Pernyataan ini disampaikan dalam rapat audiensi Komisi III DPR RI bersama Aliansi Mahasiswa Nusantara (Aman) yang digelar di kompleks parlemen, Jakarta, pada Rabu, 15 Oktober 2025.
Aspirasi yang disampaikan Aman menyoroti fenomena hukum di Aceh, di mana warga tetap dijatuhi hukuman pidana oleh aparat penegak hukum meskipun sebelumnya telah dikenai sanksi melalui mekanisme Qanun.
Tekankan Prinsip Ne Bis In Idem dan Restorative Justice
Habiburokhman menjelaskan bahwa langkah sinkronisasi ini penting untuk memastikan penerapan prinsip Ne Bis In Idem, yakni seseorang tidak dapat diadili dua kali untuk perkara yang sama, baik berdasarkan Qanun yang berlaku khusus di Aceh maupun hukum nasional.
"Nanti bisa diformulasikan norma pasal yang secara rinci mengatur bagaimana sinkronisasi Qanun dengan RKUHAP yang akan datang," ungkapnya di hadapan peserta audiensi.
Ia juga menilai bahwa Aceh sudah menerapkan pendekatan restorative justice lebih awal melalui Qanun dalam menyelesaikan 18 tindak pidana ringan, yang kini baru akan diadopsi dalam revisi KUHAP nasional.
"Qanun dan KUHAP hanya tinggal disinergikan saja," tegasnya.
Habiburokhman menambahkan bahwa nilai-nilai keadilan restoratif sebenarnya bukan hal asing, karena telah lama menjadi bagian dari budaya masyarakat Indonesia.
"Kalau kita ingat dari zaman dulu, kita terbiasa menyelesaikan masalah secara kekeluargaan, terutama masalah yang tidak berakibat fatal, tidak berakibat kematian," ujarnya.
Ketidakpastian Hukum di Lapangan Jadi Sorotan
Perwakilan Aliansi Mahasiswa Nusantara, Muhammad Fadli, menjelaskan bahwa saat ini ada 18 tindak pidana ringan di Aceh yang dapat diselesaikan melalui lembaga peradilan adat tingkat kampung atau desa.
Namun, ia menyoroti adanya ketidaksesuaian praktik hukum di lapangan, di mana perkara yang telah diselesaikan di peradilan adat tetap diproses oleh aparat penegak hukum ketika salah satu pihak melapor.

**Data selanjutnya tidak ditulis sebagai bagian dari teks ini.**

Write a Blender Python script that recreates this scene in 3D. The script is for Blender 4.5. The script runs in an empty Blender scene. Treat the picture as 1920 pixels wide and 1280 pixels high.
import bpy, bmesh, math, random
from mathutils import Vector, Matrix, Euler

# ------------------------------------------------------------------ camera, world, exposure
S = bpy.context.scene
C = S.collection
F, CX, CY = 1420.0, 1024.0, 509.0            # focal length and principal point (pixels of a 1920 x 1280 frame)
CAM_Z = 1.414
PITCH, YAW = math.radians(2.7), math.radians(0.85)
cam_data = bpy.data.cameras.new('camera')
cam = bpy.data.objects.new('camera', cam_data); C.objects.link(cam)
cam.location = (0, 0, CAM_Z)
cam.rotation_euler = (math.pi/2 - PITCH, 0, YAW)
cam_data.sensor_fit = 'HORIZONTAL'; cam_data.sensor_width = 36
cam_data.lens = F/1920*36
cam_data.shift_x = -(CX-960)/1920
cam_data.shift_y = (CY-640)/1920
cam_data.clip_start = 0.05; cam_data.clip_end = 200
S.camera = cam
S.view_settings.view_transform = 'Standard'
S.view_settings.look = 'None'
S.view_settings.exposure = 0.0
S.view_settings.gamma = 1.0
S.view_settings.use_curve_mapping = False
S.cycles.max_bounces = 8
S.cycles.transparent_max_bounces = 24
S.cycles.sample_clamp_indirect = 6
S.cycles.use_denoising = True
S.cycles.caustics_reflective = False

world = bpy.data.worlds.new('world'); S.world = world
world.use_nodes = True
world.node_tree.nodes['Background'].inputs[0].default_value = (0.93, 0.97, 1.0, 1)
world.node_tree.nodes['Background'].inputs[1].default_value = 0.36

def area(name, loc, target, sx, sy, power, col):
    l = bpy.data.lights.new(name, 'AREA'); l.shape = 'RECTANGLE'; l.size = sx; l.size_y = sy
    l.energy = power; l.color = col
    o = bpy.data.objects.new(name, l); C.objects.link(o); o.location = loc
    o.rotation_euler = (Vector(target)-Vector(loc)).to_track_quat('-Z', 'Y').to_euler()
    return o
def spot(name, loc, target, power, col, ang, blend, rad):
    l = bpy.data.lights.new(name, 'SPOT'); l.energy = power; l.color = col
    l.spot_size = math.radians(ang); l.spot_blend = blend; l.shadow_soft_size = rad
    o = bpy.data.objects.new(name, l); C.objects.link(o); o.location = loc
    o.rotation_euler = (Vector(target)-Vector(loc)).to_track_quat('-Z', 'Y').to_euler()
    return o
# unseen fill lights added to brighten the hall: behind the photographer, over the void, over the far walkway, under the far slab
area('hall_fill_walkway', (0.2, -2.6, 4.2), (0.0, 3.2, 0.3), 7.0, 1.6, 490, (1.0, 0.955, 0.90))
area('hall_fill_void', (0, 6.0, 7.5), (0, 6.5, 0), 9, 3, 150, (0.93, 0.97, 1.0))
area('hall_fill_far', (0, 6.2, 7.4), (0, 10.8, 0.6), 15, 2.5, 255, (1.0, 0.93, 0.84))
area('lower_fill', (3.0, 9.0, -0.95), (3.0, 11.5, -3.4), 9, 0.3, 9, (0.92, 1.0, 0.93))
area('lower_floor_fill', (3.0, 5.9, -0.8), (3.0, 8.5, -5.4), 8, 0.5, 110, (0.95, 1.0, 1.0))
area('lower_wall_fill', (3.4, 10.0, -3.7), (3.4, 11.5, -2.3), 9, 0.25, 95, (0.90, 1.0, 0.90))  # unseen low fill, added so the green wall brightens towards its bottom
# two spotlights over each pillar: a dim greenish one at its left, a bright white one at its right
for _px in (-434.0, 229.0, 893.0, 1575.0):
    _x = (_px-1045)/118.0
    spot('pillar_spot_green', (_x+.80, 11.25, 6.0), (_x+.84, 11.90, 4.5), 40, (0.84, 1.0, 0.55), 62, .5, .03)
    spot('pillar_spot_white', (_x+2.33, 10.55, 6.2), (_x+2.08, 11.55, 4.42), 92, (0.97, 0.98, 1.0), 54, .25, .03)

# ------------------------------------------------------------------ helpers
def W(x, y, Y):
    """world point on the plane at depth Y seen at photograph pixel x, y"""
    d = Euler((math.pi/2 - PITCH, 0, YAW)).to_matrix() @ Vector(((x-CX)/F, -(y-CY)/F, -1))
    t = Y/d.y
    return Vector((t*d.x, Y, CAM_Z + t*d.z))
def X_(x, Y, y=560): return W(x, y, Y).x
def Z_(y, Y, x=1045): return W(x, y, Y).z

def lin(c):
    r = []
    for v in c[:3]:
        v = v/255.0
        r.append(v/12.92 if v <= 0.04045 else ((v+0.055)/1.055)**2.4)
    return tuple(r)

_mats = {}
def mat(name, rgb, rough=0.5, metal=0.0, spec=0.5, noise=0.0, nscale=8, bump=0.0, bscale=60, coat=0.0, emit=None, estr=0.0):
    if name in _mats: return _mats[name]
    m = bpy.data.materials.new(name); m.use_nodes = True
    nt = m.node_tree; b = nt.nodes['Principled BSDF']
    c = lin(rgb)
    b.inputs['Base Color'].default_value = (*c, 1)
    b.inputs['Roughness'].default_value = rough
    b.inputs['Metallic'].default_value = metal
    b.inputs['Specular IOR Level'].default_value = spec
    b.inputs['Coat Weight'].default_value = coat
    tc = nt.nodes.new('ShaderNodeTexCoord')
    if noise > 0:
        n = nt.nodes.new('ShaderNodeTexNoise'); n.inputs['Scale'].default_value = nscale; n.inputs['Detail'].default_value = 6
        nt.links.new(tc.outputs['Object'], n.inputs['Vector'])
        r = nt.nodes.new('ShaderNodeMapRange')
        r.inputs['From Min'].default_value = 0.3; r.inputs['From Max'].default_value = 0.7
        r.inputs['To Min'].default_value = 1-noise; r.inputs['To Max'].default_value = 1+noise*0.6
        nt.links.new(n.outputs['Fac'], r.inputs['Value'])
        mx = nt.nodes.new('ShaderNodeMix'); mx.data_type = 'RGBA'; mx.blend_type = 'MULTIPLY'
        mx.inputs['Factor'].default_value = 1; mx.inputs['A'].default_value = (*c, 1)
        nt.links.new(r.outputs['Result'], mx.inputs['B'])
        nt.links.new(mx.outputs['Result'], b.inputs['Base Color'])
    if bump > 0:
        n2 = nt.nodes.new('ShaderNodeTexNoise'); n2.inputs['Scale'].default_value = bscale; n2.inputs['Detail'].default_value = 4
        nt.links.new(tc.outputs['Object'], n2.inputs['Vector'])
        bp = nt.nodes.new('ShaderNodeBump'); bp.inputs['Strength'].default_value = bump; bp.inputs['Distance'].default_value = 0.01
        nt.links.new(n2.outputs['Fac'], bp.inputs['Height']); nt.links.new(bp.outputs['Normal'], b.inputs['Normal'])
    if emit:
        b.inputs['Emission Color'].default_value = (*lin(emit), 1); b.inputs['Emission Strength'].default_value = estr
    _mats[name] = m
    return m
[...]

"Di sini kan konsepnya aparat penegak hukum tidak bisa menolak laporan, tapi di satu sisi lembaga peradilan adat sudah memutuskan, sehingga terjadinya ketidakpastian hukum," jelas Fadli.
Menurutnya, kondisi tersebut menimbulkan kebingungan hukum dan potensi penghukuman ganda bagi masyarakat Aceh, yang seharusnya dapat dihindari melalui regulasi yang sinkron dan berpihak pada keadilan substantif.
Komisi III DPR RI berjanji akan menindaklanjuti masukan ini dalam pembahasan RKUHAP agar peradilan adat dan hukum nasional dapat berjalan selaras tanpa tumpang tindih.